Last year, Armenia’s then-President Armen Sarkissian abruptly resigned after a news outlet learned that he had secretly retained citizenship to St. Kitts and Nevis. Sarkissian has said that he received the passport after he invested $500,000 in a luxury hotel on the island.
The schemes involved in obtaining "gold passports have even raised eyebrows in the U.S. Congress:
Last month, a Senate Finance Committee report singled out the risks of high-net-worth dual citizens avoiding taxes. According to the report, investigators found a trend of “complicit bankers” helping high-net-worth U.S. citizens hide the true ownership of bank accounts through citizenship-by-investment schemes, like the one Crow bought into. The report investigated several cases where Credit Suisse was facilitating these arrangements on behalf of wealthy Americans, finding hundreds of millions of dollars hidden offshore, sometimes using St.
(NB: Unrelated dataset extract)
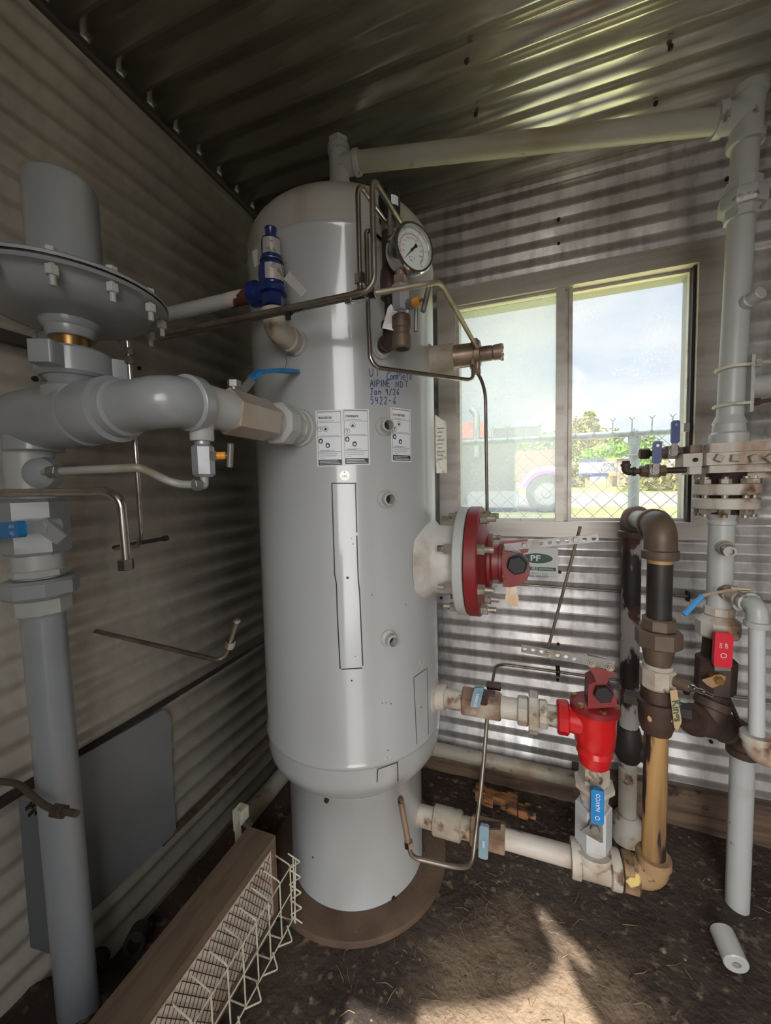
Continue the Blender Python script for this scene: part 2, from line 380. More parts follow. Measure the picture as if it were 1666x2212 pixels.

Kitts entities.
The committee report points to a 40 percent reduction in IRS revenue agents since 2010 as a contributor to the problem, and recommends fully funding the IRS. Doing so, according to the committee, is “the single most important factor in stemming offshore tax evasion by wealthy tax cheats.” The Inflation Reduction Act provides a historic investment in the IRS, and the agency has pledged to use that money to pursue any tax avoidance by high-net-worth individuals.
Several U.S. watchdog organizations, including POGO, have called for an investigation into the Supreme Court justice’s alleged violations of the Ethics in Government Act, which requires financial disclosures, and, if warranted, for civil monetary penalties.
“The Department of Justice has a duty to hold Justice Thomas accountable for this flagrant and repeated law breaking, unless an investigation reveals that the facts radically differ from what has been reported,” wrote POGO’s Walter Shaub and Sarah Turberville. “The department has enforced the disclosure law against other federal officials. There is no reason to treat Justice Thomas differently.”